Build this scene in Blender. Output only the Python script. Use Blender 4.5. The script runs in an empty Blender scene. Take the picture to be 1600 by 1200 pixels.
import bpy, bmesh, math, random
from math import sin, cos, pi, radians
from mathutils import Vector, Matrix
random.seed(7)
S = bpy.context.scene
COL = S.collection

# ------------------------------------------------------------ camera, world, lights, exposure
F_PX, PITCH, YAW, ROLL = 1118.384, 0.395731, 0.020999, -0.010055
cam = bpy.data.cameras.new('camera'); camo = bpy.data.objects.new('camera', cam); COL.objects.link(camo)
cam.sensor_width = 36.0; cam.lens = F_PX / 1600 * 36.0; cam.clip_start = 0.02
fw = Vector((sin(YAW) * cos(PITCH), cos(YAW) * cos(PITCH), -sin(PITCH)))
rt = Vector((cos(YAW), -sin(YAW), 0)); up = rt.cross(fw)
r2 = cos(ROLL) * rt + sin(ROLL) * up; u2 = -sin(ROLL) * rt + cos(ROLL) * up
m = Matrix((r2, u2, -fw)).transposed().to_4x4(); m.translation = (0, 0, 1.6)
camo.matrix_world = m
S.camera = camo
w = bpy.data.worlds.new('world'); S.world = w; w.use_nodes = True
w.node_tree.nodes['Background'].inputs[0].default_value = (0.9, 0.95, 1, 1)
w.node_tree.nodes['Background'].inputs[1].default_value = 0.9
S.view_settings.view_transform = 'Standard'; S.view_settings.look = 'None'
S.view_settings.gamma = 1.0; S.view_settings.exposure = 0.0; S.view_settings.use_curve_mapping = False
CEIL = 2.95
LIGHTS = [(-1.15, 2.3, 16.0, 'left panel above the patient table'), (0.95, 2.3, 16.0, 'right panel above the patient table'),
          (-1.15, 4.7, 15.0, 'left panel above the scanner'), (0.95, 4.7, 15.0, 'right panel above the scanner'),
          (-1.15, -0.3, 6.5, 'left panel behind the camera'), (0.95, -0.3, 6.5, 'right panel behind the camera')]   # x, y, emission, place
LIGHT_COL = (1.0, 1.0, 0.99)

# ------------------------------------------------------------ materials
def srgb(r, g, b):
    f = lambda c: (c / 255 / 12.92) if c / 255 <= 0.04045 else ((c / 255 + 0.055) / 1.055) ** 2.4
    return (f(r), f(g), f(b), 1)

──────

▶ [TASK DETAILS]: Copy the lines from the start of the data verbatim, stopping after the line containing "COL = S.collection".

▶ [COMPLETE ANSWER]:
Build this scene in Blender. Output only the Python script. Use Blender 4.5. The script runs in an empty Blender scene. Take the picture to be 1600 by 1200 pixels.
import bpy, bmesh, math, random
from math import sin, cos, pi, radians
from mathutils import Vector, Matrix
random.seed(7)
S = bpy.context.scene
COL = S.collection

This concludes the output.